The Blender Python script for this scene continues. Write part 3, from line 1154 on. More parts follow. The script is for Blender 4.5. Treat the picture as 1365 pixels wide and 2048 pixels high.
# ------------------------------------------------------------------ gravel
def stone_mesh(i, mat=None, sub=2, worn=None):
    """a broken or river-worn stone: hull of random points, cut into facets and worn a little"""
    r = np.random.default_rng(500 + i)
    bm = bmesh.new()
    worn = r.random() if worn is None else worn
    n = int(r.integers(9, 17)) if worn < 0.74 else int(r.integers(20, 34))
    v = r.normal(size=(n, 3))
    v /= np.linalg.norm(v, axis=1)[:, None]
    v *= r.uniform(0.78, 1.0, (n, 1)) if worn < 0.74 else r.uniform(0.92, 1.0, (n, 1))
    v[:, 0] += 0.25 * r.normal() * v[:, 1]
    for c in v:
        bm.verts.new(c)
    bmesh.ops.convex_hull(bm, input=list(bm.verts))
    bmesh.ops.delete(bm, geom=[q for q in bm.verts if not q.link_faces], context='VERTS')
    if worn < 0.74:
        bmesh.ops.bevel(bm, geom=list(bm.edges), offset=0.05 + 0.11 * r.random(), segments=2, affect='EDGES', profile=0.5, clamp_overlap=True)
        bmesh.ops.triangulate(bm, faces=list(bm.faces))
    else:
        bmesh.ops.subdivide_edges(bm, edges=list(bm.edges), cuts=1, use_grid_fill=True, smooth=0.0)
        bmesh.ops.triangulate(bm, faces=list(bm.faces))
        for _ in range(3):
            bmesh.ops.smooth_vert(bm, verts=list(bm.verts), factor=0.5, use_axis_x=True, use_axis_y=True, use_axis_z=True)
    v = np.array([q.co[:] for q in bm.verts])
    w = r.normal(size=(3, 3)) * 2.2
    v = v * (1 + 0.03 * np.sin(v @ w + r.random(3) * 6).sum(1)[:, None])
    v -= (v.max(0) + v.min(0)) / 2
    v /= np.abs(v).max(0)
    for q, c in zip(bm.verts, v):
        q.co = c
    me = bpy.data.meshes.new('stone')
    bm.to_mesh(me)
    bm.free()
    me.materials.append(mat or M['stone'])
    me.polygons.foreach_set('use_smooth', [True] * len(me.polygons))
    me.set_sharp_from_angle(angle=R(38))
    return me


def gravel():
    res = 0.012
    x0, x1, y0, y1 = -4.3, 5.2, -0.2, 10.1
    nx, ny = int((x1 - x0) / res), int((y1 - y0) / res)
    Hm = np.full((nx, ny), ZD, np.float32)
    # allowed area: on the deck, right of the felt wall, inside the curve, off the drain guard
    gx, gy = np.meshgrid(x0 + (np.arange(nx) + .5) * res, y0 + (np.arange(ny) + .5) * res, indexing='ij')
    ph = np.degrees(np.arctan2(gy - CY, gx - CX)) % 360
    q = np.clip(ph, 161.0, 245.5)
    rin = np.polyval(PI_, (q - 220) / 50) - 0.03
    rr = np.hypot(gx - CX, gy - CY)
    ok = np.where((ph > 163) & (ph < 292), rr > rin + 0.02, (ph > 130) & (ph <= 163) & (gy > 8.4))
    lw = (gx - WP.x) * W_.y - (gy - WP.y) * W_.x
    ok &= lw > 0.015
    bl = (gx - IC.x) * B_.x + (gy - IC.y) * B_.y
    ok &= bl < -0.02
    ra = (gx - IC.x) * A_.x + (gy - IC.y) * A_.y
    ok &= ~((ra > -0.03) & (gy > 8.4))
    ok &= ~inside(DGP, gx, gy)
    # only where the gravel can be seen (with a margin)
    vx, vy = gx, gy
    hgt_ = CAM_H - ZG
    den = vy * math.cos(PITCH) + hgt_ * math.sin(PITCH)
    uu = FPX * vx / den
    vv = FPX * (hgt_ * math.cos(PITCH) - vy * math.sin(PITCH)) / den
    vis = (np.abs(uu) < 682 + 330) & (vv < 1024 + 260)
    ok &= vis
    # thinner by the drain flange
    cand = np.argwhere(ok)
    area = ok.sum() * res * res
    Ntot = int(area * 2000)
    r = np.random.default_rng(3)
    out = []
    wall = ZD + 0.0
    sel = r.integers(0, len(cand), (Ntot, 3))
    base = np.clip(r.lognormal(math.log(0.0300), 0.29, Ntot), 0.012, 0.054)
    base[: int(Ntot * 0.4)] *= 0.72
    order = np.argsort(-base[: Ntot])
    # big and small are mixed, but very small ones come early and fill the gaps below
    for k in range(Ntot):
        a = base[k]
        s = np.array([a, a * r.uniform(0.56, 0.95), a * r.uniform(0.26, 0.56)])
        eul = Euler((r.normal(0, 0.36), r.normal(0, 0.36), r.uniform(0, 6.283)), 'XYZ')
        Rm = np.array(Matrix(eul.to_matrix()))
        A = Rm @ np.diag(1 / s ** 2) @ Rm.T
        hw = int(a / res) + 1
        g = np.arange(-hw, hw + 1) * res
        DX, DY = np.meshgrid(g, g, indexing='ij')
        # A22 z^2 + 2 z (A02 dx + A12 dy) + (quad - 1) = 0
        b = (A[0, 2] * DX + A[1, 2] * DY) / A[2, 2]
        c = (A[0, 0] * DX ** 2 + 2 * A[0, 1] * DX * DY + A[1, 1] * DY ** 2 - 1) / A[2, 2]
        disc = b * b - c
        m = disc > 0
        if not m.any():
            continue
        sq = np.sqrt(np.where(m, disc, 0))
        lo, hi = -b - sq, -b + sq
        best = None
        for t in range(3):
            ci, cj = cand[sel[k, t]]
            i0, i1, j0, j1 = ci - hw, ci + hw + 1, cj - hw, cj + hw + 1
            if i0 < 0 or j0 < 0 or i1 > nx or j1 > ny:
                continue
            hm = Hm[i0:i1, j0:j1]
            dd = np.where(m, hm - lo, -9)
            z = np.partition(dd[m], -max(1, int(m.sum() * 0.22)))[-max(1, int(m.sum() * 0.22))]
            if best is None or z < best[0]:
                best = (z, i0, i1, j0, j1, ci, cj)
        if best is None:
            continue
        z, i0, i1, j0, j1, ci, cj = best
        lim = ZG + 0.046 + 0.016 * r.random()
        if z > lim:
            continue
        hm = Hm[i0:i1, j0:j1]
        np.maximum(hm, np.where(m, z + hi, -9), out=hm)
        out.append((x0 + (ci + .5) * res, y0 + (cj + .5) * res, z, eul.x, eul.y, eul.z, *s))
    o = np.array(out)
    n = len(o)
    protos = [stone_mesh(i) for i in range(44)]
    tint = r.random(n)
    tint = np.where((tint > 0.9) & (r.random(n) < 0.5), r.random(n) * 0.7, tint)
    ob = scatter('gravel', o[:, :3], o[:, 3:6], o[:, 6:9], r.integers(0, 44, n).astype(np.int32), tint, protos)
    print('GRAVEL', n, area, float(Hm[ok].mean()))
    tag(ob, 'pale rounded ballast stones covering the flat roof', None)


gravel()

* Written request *
Write out the material from the first line to the last, exactly.

* Answer to the task *
The Blender Python script for this scene continues. Write part 3, from line 1154 on. More parts follow. The script is for Blender 4.5. Treat the picture as 1365 pixels wide and 2048 pixels high.
# ------------------------------------------------------------------ gravel
def stone_mesh(i, mat=None, sub=2, worn=None):
    """a broken or river-worn stone: hull of random points, cut into facets and worn a little"""
    r = np.random.default_rng(500 + i)
    bm = bmesh.new()
    worn = r.random() if worn is None else worn
    n = int(r.integers(9, 17)) if worn < 0.74 else int(r.integers(20, 34))
    v = r.normal(size=(n, 3))
    v /= np.linalg.norm(v, axis=1)[:, None]
    v *= r.uniform(0.78, 1.0, (n, 1)) if worn < 0.74 else r.uniform(0.92, 1.0, (n, 1))
    v[:, 0] += 0.25 * r.normal() * v[:, 1]
    for c in v:
        bm.verts.new(c)
    bmesh.ops.convex_hull(bm, input=list(bm.verts))
    bmesh.ops.delete(bm, geom=[q for q in bm.verts if not q.link_faces], context='VERTS')
    if worn < 0.74:
        bmesh.ops.bevel(bm, geom=list(bm.edges), offset=0.05 + 0.11 * r.random(), segments=2, affect='EDGES', profile=0.5, clamp_overlap=True)
        bmesh.ops.triangulate(bm, faces=list(bm.faces))
    else:
        bmesh.ops.subdivide_edges(bm, edges=list(bm.edges), cuts=1, use_grid_fill=True, smooth=0.0)
        bmesh.ops.triangulate(bm, faces=list(bm.faces))
        for _ in range(3):
            bmesh.ops.smooth_vert(bm, verts=list(bm.verts), factor=0.5, use_axis_x=True, use_axis_y=True, use_axis_z=True)
    v = np.array([q.co[:] for q in bm.verts])
    w = r.normal(size=(3, 3)) * 2.2
    v = v * (1 + 0.03 * np.sin(v @ w + r.random(3) * 6).sum(1)[:, None])
    v -= (v.max(0) + v.min(0)) / 2
    v /= np.abs(v).max(0)
    for q, c in zip(bm.verts, v):
        q.co = c
    me = bpy.data.meshes.new('stone')
    bm.to_mesh(me)
    bm.free()
    me.materials.append(mat or M['stone'])
    me.polygons.foreach_set('use_smooth', [True] * len(me.polygons))
    me.set_sharp_from_angle(angle=R(38))
    return me


def gravel():
    res = 0.012
    x0, x1, y0, y1 = -4.3, 5.2, -0.2, 10.1
    nx, ny = int((x1 - x0) / res), int((y1 - y0) / res)
    Hm = np.full((nx, ny), ZD, np.float32)
    # allowed area: on the deck, right of the felt wall, inside the curve, off the drain guard
    gx, gy = np.meshgrid(x0 + (np.arange(nx) + .5) * res, y0 + (np.arange(ny) + .5) * res, indexing='ij')
    ph = np.degrees(np.arctan2(gy - CY, gx - CX)) % 360
    q = np.clip(ph, 161.0, 245.5)
    rin = np.polyval(PI_, (q - 220) / 50) - 0.03
    rr = np.hypot(gx - CX, gy - CY)
    ok = np.where((ph > 163) & (ph < 292), rr > rin + 0.02, (ph > 130) & (ph <= 163) & (gy > 8.4))
    lw = (gx - WP.x) * W_.y - (gy - WP.y) * W_.x
    ok &= lw > 0.015
    bl = (gx - IC.x) * B_.x + (gy - IC.y) * B_.y
    ok &= bl < -0.02
    ra = (gx - IC.x) * A_.x + (gy - IC.y) * A_.y
    ok &= ~((ra > -0.03) & (gy > 8.4))
    ok &= ~inside(DGP, gx, gy)
    # only where the gravel can be seen (with a margin)
    vx, vy = gx, gy
    hgt_ = CAM_H - ZG
    den = vy * math.cos(PITCH) + hgt_ * math.sin(PITCH)
    uu = FPX * vx / den
    vv = FPX * (hgt_ * math.cos(PITCH) - vy * math.sin(PITCH)) / den
    vis = (np.abs(uu) < 682 + 330) & (vv < 1024 + 260)
    ok &= vis
    # thinner by the drain flange
    cand = np.argwhere(ok)
    area = ok.sum() * res * res
    Ntot = int(area * 2000)
    r = np.random.default_rng(3)
    out = []
    wall = ZD + 0.0
    sel = r.integers(0, len(cand), (Ntot, 3))
    base = np.clip(r.lognormal(math.log(0.0300), 0.29, Ntot), 0.012, 0.054)
    base[: int(Ntot * 0.4)] *= 0.72
    order = np.argsort(-base[: Ntot])
    # big and small are mixed, but very small ones come early and fill the gaps below
    for k in range(Ntot):
        a = base[k]
        s = np.array([a, a * r.uniform(0.56, 0.95), a * r.uniform(0.26, 0.56)])
        eul = Euler((r.normal(0, 0.36), r.normal(0, 0.36), r.uniform(0, 6.283)), 'XYZ')
        Rm = np.array(Matrix(eul.to_matrix()))
        A = Rm @ np.diag(1 / s ** 2) @ Rm.T
        hw = int(a / res) + 1
        g = np.arange(-hw, hw + 1) * res
        DX, DY = np.meshgrid(g, g, indexing='ij')
        # A22 z^2 + 2 z (A02 dx + A12 dy) + (quad - 1) = 0
        b = (A[0, 2] * DX + A[1, 2] * DY) / A[2, 2]
        c = (A[0, 0] * DX ** 2 + 2 * A[0, 1] * DX * DY + A[1, 1] * DY ** 2 - 1) / A[2, 2]
        disc = b * b - c
        m = disc > 0
        if not m.any():
            continue
        sq = np.sqrt(np.where(m, disc, 0))
        lo, hi = -b - sq, -b + sq
        best = None
        for t in range(3):
            ci, cj = cand[sel[k, t]]
            i0, i1, j0, j1 = ci - hw, ci + hw + 1, cj - hw, cj + hw + 1
            if i0 < 0 or j0 < 0 or i1 > nx or j1 > ny:
                continue
            hm = Hm[i0:i1, j0:j1]
            dd = np.where(m, hm - lo, -9)
            z = np.partition(dd[m], -max(1, int(m.sum() * 0.22)))[-max(1, int(m.sum() * 0.22))]
            if best is None or z < best[0]:
                best = (z, i0, i1, j0, j1, ci, cj)
        if best is None:
            continue
        z, i0, i1, j0, j1, ci, cj = best
        lim = ZG + 0.046 + 0.016 * r.random()
        if z > lim:
            continue
        hm = Hm[i0:i1, j0:j1]
        np.maximum(hm, np.where(m, z + hi, -9), out=hm)
        out.append((x0 + (ci + .5) * res, y0 + (cj + .5) * res, z, eul.x, eul.y, eul.z, *s))
    o = np.array(out)
    n = len(o)
    protos = [stone_mesh(i) for i in range(44)]
    tint = r.random(n)
    tint = np.where((tint > 0.9) & (r.random(n) < 0.5), r.random(n) * 0.7, tint)
    ob = scatter('gravel', o[:, :3], o[:, 3:6], o[:, 6:9], r.integers(0, 44, n).astype(np.int32), tint, protos)
    print('GRAVEL', n, area, float(Hm[ok].mean()))
    tag(ob, 'pale rounded ballast stones covering the flat roof', None)


gravel()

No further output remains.